Give a verbatim copy of the lines below, minus the pictures.

========================

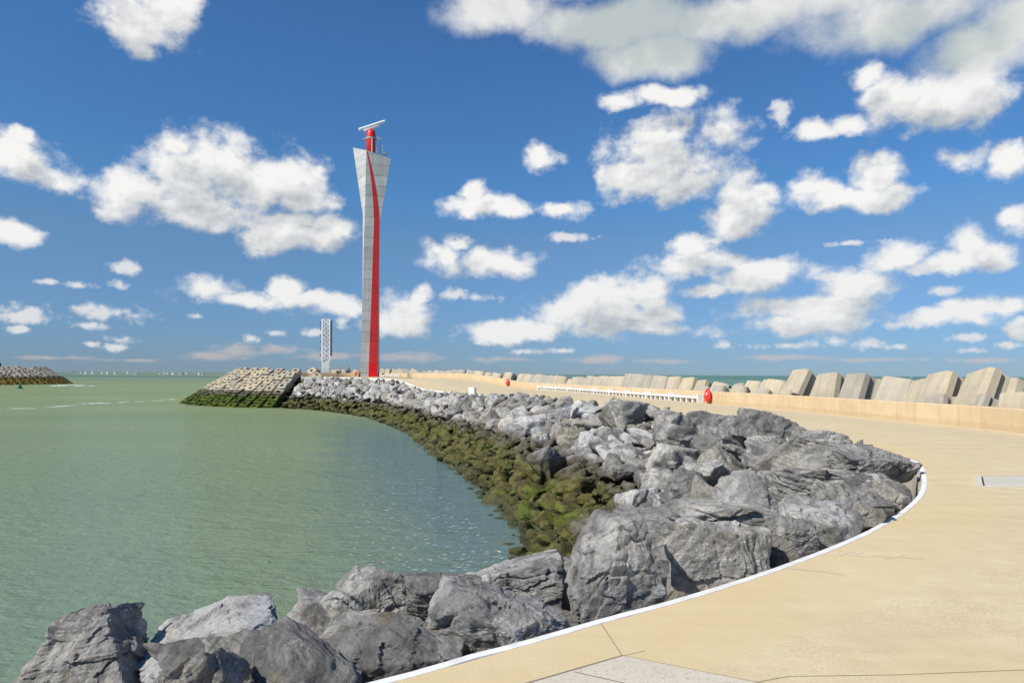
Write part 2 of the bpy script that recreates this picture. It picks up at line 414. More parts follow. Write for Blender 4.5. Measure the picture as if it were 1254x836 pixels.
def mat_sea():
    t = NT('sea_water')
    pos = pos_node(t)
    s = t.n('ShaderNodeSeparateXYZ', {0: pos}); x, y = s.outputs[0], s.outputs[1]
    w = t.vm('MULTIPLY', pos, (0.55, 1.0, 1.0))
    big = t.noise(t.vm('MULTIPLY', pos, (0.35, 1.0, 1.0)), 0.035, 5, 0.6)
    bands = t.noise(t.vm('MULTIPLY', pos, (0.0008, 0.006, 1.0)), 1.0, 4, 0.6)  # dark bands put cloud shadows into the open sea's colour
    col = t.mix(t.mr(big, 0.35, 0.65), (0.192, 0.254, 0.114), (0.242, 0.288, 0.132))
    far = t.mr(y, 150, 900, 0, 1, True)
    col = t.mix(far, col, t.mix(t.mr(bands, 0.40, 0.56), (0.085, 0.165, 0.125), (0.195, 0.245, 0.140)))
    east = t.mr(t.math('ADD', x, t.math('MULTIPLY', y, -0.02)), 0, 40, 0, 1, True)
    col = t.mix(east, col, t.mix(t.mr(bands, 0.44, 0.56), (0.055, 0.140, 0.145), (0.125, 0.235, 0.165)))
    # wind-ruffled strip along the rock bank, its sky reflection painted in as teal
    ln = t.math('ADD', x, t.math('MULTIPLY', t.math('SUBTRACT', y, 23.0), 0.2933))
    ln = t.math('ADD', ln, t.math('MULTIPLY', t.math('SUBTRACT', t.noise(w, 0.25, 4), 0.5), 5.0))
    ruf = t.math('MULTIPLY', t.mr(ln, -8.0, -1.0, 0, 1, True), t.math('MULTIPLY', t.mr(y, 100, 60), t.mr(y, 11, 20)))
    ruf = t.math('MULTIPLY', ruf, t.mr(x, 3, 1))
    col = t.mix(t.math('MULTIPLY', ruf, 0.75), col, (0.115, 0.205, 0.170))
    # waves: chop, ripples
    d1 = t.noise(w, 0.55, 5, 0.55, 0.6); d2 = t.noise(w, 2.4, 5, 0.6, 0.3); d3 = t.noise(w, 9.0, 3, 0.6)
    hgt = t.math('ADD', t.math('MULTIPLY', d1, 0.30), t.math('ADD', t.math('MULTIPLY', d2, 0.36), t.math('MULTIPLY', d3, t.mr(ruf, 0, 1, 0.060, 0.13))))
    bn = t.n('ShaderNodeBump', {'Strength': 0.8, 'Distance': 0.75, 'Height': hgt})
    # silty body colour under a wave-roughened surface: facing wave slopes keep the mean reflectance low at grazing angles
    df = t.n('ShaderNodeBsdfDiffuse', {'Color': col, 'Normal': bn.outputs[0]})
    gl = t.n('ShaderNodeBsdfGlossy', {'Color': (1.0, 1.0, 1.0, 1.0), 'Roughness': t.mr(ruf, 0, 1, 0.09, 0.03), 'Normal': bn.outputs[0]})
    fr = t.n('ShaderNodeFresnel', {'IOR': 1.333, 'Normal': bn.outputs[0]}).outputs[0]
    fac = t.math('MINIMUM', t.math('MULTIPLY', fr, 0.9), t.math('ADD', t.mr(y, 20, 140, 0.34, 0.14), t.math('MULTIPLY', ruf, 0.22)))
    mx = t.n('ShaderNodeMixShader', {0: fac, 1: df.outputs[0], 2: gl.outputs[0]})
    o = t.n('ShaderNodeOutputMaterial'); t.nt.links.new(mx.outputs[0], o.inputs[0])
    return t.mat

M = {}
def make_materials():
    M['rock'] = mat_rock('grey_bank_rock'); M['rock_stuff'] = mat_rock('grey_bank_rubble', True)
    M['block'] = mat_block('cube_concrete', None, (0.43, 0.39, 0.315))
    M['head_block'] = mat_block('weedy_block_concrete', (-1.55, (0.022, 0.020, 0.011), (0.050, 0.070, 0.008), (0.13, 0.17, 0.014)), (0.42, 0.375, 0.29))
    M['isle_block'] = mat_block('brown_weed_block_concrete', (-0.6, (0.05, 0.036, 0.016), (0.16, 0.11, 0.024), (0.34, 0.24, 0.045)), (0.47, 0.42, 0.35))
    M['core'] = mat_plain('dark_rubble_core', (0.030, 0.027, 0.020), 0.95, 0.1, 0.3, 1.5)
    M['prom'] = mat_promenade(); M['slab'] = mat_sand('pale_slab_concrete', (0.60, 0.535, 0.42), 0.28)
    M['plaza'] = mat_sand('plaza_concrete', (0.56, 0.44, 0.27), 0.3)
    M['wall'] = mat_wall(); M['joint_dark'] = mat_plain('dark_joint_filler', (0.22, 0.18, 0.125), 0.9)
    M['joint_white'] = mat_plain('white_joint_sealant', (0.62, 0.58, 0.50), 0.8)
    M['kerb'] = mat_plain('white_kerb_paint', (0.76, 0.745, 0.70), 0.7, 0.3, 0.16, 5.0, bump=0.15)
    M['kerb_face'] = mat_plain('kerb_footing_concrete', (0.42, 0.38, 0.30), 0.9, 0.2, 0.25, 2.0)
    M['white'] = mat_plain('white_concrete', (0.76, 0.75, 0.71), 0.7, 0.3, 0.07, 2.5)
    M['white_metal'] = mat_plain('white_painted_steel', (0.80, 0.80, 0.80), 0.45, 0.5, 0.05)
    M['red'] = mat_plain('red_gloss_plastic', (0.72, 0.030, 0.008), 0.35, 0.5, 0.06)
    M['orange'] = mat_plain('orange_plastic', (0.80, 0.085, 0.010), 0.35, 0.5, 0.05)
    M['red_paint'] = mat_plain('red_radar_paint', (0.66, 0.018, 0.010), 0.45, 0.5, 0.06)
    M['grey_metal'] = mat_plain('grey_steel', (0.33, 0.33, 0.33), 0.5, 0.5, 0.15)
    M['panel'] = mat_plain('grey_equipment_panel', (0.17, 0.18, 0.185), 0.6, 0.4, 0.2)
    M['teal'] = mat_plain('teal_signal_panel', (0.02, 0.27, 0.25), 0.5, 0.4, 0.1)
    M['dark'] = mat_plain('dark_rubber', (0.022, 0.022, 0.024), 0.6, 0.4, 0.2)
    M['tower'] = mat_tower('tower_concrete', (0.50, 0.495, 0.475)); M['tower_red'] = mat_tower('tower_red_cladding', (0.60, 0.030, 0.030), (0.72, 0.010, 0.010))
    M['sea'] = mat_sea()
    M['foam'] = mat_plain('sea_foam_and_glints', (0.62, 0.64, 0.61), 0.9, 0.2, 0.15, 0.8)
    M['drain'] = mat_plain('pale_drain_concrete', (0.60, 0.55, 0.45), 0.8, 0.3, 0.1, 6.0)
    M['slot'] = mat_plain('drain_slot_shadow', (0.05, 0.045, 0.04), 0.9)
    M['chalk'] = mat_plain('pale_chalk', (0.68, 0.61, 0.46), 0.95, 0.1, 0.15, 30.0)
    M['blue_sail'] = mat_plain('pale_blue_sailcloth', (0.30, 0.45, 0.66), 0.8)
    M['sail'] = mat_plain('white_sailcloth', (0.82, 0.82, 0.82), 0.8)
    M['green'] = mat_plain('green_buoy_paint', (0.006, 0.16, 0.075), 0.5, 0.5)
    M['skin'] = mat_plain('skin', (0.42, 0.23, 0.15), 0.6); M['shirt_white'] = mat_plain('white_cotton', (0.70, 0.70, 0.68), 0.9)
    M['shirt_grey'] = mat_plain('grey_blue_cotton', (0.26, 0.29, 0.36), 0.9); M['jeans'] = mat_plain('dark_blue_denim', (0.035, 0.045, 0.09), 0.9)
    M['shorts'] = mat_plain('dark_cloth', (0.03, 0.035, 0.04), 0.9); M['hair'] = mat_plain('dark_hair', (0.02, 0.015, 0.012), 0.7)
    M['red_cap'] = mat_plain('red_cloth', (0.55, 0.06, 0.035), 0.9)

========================

WRITTEN RESPONSE =
Write part 2 of the bpy script that recreates this picture. It picks up at line 414. More parts follow. Write for Blender 4.5. Measure the picture as if it were 1254x836 pixels.
def mat_sea():
    t = NT('sea_water')
    pos = pos_node(t)
    s = t.n('ShaderNodeSeparateXYZ', {0: pos}); x, y = s.outputs[0], s.outputs[1]
    w = t.vm('MULTIPLY', pos, (0.55, 1.0, 1.0))
    big = t.noise(t.vm('MULTIPLY', pos, (0.35, 1.0, 1.0)), 0.035, 5, 0.6)
    bands = t.noise(t.vm('MULTIPLY', pos, (0.0008, 0.006, 1.0)), 1.0, 4, 0.6)  # dark bands put cloud shadows into the open sea's colour
    col = t.mix(t.mr(big, 0.35, 0.65), (0.192, 0.254, 0.114), (0.242, 0.288, 0.132))
    far = t.mr(y, 150, 900, 0, 1, True)
    col = t.mix(far, col, t.mix(t.mr(bands, 0.40, 0.56), (0.085, 0.165, 0.125), (0.195, 0.245, 0.140)))
    east = t.mr(t.math('ADD', x, t.math('MULTIPLY', y, -0.02)), 0, 40, 0, 1, True)
    col = t.mix(east, col, t.mix(t.mr(bands, 0.44, 0.56), (0.055, 0.140, 0.145), (0.125, 0.235, 0.165)))
    # wind-ruffled strip along the rock bank, its sky reflection painted in as teal
    ln = t.math('ADD', x, t.math('MULTIPLY', t.math('SUBTRACT', y, 23.0), 0.2933))
    ln = t.math('ADD', ln, t.math('MULTIPLY', t.math('SUBTRACT', t.noise(w, 0.25, 4), 0.5), 5.0))
    ruf = t.math('MULTIPLY', t.mr(ln, -8.0, -1.0, 0, 1, True), t.math('MULTIPLY', t.mr(y, 100, 60), t.mr(y, 11, 20)))
    ruf = t.math('MULTIPLY', ruf, t.mr(x, 3, 1))
    col = t.mix(t.math('MULTIPLY', ruf, 0.75), col, (0.115, 0.205, 0.170))
    # waves: chop, ripples
    d1 = t.noise(w, 0.55, 5, 0.55, 0.6); d2 = t.noise(w, 2.4, 5, 0.6, 0.3); d3 = t.noise(w, 9.0, 3, 0.6)
    hgt = t.math('ADD', t.math('MULTIPLY', d1, 0.30), t.math('ADD', t.math('MULTIPLY', d2, 0.36), t.math('MULTIPLY', d3, t.mr(ruf, 0, 1, 0.060, 0.13))))
    bn = t.n('ShaderNodeBump', {'Strength': 0.8, 'Distance': 0.75, 'Height': hgt})
    # silty body colour under a wave-roughened surface: facing wave slopes keep the mean reflectance low at grazing angles
    df = t.n('ShaderNodeBsdfDiffuse', {'Color': col, 'Normal': bn.outputs[0]})
    gl = t.n('ShaderNodeBsdfGlossy', {'Color': (1.0, 1.0, 1.0, 1.0), 'Roughness': t.mr(ruf, 0, 1, 0.09, 0.03), 'Normal': bn.outputs[0]})
    fr = t.n('ShaderNodeFresnel', {'IOR': 1.333, 'Normal': bn.outputs[0]}).outputs[0]
    fac = t.math('MINIMUM', t.math('MULTIPLY', fr, 0.9), t.math('ADD', t.mr(y, 20, 140, 0.34, 0.14), t.math('MULTIPLY', ruf, 0.22)))
    mx = t.n('ShaderNodeMixShader', {0: fac, 1: df.outputs[0], 2: gl.outputs[0]})
    o = t.n('ShaderNodeOutputMaterial'); t.nt.links.new(mx.outputs[0], o.inputs[0])
    return t.mat

M = {}
def make_materials():
    M['rock'] = mat_rock('grey_bank_rock'); M['rock_stuff'] = mat_rock('grey_bank_rubble', True)
    M['block'] = mat_block('cube_concrete', None, (0.43, 0.39, 0.315))
    M['head_block'] = mat_block('weedy_block_concrete', (-1.55, (0.022, 0.020, 0.011), (0.050, 0.070, 0.008), (0.13, 0.17, 0.014)), (0.42, 0.375, 0.29))
    M['isle_block'] = mat_block('brown_weed_block_concrete', (-0.6, (0.05, 0.036, 0.016), (0.16, 0.11, 0.024), (0.34, 0.24, 0.045)), (0.47, 0.42, 0.35))
    M['core'] = mat_plain('dark_rubble_core', (0.030, 0.027, 0.020), 0.95, 0.1, 0.3, 1.5)
    M['prom'] = mat_promenade(); M['slab'] = mat_sand('pale_slab_concrete', (0.60, 0.535, 0.42), 0.28)
    M['plaza'] = mat_sand('plaza_concrete', (0.56, 0.44, 0.27), 0.3)
    M['wall'] = mat_wall(); M['joint_dark'] = mat_plain('dark_joint_filler', (0.22, 0.18, 0.125), 0.9)
    M['joint_white'] = mat_plain('white_joint_sealant', (0.62, 0.58, 0.50), 0.8)
    M['kerb'] = mat_plain('white_kerb_paint', (0.76, 0.745, 0.70), 0.7, 0.3, 0.16, 5.0, bump=0.15)
    M['kerb_face'] = mat_plain('kerb_footing_concrete', (0.42, 0.38, 0.30), 0.9, 0.2, 0.25, 2.0)
    M['white'] = mat_plain('white_concrete', (0.76, 0.75, 0.71), 0.7, 0.3, 0.07, 2.5)
    M['white_metal'] = mat_plain('white_painted_steel', (0.80, 0.80, 0.80), 0.45, 0.5, 0.05)
    M['red'] = mat_plain('red_gloss_plastic', (0.72, 0.030, 0.008), 0.35, 0.5, 0.06)
    M['orange'] = mat_plain('orange_plastic', (0.80, 0.085, 0.010), 0.35, 0.5, 0.05)
    M['red_paint'] = mat_plain('red_radar_paint', (0.66, 0.018, 0.010), 0.45, 0.5, 0.06)
    M['grey_metal'] = mat_plain('grey_steel', (0.33, 0.33, 0.33), 0.5, 0.5, 0.15)
    M['panel'] = mat_plain('grey_equipment_panel', (0.17, 0.18, 0.185), 0.6, 0.4, 0.2)
    M['teal'] = mat_plain('teal_signal_panel', (0.02, 0.27, 0.25), 0.5, 0.4, 0.1)
    M['dark'] = mat_plain('dark_rubber', (0.022, 0.022, 0.024), 0.6, 0.4, 0.2)
    M['tower'] = mat_tower('tower_concrete', (0.50, 0.495, 0.475)); M['tower_red'] = mat_tower('tower_red_cladding', (0.60, 0.030, 0.030), (0.72, 0.010, 0.010))
    M['sea'] = mat_sea()
    M['foam'] = mat_plain('sea_foam_and_glints', (0.62, 0.64, 0.61), 0.9, 0.2, 0.15, 0.8)
    M['drain'] = mat_plain('pale_drain_concrete', (0.60, 0.55, 0.45), 0.8, 0.3, 0.1, 6.0)
    M['slot'] = mat_plain('drain_slot_shadow', (0.05, 0.045, 0.04), 0.9)
    M['chalk'] = mat_plain('pale_chalk', (0.68, 0.61, 0.46), 0.95, 0.1, 0.15, 30.0)
    M['blue_sail'] = mat_plain('pale_blue_sailcloth', (0.30, 0.45, 0.66), 0.8)
    M['sail'] = mat_plain('white_sailcloth', (0.82, 0.82, 0.82), 0.8)
    M['green'] = mat_plain('green_buoy_paint', (0.006, 0.16, 0.075), 0.5, 0.5)
    M['skin'] = mat_plain('skin', (0.42, 0.23, 0.15), 0.6); M['shirt_white'] = mat_plain('white_cotton', (0.70, 0.70, 0.68), 0.9)
    M['shirt_grey'] = mat_plain('grey_blue_cotton', (0.26, 0.29, 0.36), 0.9); M['jeans'] = mat_plain('dark_blue_denim', (0.035, 0.045, 0.09), 0.9)
    M['shorts'] = mat_plain('dark_cloth', (0.03, 0.035, 0.04), 0.9); M['hair'] = mat_plain('dark_hair', (0.02, 0.015, 0.012), 0.7)
    M['red_cap'] = mat_plain('red_cloth', (0.55, 0.06, 0.035), 0.9)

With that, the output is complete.